* Your task *
Set down each line from the one containing "for z_, xs in" to the one containing "XQ = XR+1.0", inclusive, exactly as written and with nothing further.

* Recorded data *
☆ ☆ ☆ ☆ ☆ ☆ ☆
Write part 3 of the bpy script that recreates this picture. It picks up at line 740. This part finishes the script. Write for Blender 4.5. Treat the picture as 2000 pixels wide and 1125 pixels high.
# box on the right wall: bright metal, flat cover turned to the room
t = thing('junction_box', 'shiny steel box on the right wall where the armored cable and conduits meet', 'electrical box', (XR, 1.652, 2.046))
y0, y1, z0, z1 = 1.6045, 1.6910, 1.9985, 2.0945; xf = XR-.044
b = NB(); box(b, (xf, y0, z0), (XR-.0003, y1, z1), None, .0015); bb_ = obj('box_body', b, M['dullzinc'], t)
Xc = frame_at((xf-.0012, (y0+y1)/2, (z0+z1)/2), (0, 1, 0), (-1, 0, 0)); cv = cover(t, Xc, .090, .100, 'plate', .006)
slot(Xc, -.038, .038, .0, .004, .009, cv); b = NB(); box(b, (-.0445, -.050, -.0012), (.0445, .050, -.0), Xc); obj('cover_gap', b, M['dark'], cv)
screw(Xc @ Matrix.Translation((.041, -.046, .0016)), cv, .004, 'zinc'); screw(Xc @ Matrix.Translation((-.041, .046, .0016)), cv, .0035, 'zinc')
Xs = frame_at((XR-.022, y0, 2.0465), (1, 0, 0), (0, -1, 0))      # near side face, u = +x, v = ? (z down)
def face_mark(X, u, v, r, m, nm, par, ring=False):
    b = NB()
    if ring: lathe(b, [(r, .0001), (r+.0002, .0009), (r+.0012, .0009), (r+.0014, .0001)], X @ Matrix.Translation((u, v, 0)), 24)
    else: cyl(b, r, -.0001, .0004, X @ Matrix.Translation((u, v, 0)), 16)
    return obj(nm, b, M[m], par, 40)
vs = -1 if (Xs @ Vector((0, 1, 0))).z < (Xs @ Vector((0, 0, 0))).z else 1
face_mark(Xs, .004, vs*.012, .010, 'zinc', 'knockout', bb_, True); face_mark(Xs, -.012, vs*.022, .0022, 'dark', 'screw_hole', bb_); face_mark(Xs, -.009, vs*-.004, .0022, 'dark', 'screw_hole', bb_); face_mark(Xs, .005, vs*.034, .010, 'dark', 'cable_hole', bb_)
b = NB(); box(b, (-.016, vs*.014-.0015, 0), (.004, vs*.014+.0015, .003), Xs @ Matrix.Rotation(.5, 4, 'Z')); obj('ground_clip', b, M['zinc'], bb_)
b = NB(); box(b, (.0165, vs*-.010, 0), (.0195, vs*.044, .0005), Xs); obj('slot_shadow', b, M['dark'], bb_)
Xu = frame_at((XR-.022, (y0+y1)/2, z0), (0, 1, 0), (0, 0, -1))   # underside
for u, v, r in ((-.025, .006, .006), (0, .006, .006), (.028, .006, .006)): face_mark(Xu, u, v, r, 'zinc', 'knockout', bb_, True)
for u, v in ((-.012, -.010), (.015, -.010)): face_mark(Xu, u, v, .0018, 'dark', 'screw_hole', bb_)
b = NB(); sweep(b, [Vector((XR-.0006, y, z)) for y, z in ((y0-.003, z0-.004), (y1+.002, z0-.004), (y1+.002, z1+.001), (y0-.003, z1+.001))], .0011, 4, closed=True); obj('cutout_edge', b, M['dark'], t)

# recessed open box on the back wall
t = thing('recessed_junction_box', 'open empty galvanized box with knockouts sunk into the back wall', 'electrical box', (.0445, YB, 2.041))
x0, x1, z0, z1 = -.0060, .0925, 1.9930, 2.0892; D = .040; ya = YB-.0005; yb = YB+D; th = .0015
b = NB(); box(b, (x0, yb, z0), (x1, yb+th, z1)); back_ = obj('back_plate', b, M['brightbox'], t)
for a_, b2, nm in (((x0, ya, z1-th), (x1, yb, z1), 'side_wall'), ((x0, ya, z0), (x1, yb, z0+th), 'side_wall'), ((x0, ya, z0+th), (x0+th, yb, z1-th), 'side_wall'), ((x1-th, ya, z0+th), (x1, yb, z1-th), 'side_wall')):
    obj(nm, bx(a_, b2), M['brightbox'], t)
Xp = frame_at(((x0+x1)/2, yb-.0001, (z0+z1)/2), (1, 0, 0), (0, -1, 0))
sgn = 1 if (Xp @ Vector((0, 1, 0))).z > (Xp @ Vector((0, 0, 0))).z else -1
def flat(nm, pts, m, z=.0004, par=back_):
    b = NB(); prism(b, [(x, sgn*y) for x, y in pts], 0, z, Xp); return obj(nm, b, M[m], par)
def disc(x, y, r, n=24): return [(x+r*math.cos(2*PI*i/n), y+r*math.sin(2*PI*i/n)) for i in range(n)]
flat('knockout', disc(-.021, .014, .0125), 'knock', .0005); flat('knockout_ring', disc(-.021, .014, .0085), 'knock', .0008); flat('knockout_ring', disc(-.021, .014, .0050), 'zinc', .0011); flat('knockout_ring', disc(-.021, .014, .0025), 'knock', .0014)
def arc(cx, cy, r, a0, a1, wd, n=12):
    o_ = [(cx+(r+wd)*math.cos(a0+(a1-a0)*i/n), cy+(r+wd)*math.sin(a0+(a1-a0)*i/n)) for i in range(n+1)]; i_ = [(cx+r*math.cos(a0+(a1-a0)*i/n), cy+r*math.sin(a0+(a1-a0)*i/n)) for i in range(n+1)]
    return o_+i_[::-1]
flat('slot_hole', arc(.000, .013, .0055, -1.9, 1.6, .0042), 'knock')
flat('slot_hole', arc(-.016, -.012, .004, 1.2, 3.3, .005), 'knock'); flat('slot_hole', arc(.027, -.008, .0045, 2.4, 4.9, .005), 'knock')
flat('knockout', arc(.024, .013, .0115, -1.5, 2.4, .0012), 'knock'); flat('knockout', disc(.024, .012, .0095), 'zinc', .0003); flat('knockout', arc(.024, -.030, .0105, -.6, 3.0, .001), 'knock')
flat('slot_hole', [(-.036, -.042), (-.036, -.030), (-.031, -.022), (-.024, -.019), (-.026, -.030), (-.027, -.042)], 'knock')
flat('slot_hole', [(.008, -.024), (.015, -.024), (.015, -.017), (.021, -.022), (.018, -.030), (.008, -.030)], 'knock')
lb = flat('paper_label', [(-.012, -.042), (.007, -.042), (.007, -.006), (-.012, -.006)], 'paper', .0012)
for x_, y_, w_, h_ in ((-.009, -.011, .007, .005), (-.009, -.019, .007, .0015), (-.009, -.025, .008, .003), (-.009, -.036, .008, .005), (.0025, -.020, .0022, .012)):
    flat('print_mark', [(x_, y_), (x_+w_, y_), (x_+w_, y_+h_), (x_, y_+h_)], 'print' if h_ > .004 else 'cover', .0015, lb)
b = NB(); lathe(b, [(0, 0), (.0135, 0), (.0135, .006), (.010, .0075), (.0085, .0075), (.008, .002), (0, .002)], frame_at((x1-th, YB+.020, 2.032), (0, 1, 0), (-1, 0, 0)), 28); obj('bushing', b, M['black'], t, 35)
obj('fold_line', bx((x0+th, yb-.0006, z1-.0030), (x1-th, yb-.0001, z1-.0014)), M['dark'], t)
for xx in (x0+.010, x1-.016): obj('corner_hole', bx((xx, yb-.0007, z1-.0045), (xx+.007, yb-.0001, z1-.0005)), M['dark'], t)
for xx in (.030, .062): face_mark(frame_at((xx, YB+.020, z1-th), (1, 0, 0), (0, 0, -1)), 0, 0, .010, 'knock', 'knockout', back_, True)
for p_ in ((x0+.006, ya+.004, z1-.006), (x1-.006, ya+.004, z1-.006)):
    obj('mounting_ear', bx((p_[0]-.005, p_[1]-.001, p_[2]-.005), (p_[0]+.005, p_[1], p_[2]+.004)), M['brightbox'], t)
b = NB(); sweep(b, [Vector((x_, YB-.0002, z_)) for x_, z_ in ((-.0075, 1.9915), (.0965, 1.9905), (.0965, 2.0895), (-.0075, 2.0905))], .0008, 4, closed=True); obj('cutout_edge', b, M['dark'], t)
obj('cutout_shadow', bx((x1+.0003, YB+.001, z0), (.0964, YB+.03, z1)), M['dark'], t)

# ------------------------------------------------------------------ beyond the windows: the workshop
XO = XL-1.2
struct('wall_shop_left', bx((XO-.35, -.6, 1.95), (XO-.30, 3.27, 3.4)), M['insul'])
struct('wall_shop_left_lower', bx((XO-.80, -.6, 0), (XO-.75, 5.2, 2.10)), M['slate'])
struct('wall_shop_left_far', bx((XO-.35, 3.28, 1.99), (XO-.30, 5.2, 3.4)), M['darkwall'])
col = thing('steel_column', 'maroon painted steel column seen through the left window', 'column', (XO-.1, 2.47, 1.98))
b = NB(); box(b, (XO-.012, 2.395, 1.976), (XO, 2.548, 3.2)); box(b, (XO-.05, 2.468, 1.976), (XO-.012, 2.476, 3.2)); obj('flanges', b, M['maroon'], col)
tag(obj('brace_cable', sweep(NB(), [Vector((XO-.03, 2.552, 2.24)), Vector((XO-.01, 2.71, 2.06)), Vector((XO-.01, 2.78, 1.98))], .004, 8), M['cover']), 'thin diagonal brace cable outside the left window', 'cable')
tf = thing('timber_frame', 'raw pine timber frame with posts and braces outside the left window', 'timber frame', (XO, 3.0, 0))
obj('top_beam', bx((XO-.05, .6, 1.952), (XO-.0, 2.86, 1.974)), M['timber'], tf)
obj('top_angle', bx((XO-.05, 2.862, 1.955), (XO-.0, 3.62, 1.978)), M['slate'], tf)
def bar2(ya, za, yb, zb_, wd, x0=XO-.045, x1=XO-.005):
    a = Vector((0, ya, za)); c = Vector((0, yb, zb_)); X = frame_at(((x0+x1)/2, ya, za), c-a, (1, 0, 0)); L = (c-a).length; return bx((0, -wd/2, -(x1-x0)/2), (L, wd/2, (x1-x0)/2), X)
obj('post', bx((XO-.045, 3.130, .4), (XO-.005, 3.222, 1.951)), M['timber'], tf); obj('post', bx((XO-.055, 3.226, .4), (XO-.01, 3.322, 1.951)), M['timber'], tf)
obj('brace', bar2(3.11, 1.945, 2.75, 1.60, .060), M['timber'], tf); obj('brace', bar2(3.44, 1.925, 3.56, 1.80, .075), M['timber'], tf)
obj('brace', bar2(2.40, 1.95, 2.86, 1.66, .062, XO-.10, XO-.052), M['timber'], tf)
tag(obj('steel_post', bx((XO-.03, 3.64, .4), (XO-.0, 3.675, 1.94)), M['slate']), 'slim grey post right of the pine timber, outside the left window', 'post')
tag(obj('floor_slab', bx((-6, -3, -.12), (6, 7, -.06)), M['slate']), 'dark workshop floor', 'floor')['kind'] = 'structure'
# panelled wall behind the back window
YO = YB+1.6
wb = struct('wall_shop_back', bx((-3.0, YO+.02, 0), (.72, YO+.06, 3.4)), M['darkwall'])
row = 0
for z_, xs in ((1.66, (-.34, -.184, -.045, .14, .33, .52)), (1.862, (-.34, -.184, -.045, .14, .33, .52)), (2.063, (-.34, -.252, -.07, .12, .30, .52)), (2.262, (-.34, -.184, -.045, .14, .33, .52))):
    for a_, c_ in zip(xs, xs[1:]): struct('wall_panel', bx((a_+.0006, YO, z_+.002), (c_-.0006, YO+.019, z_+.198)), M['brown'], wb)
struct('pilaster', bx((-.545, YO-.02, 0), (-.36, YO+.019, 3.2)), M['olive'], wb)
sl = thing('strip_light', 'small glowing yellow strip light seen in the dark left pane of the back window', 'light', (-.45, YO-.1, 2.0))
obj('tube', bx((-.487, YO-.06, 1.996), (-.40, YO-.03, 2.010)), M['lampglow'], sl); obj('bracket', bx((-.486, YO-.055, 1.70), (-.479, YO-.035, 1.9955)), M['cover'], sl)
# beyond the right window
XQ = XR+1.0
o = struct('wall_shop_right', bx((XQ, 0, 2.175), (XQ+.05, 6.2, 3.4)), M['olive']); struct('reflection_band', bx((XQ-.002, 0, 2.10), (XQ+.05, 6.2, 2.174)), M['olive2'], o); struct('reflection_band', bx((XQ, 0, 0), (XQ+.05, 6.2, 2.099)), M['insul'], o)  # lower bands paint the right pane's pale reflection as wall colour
☆ ☆ ☆ ☆ ☆ ☆ ☆
* Reply *
for z_, xs in ((1.66, (-.34, -.184, -.045, .14, .33, .52)), (1.862, (-.34, -.184, -.045, .14, .33, .52)), (2.063, (-.34, -.252, -.07, .12, .30, .52)), (2.262, (-.34, -.184, -.045, .14, .33, .52))):
    for a_, c_ in zip(xs, xs[1:]): struct('wall_panel', bx((a_+.0006, YO, z_+.002), (c_-.0006, YO+.019, z_+.198)), M['brown'], wb)
struct('pilaster', bx((-.545, YO-.02, 0), (-.36, YO+.019, 3.2)), M['olive'], wb)
sl = thing('strip_light', 'small glowing yellow strip light seen in the dark left pane of the back window', 'light', (-.45, YO-.1, 2.0))
obj('tube', bx((-.487, YO-.06, 1.996), (-.40, YO-.03, 2.010)), M['lampglow'], sl); obj('bracket', bx((-.486, YO-.055, 1.70), (-.479, YO-.035, 1.9955)), M['cover'], sl)
# beyond the right window
XQ = XR+1.0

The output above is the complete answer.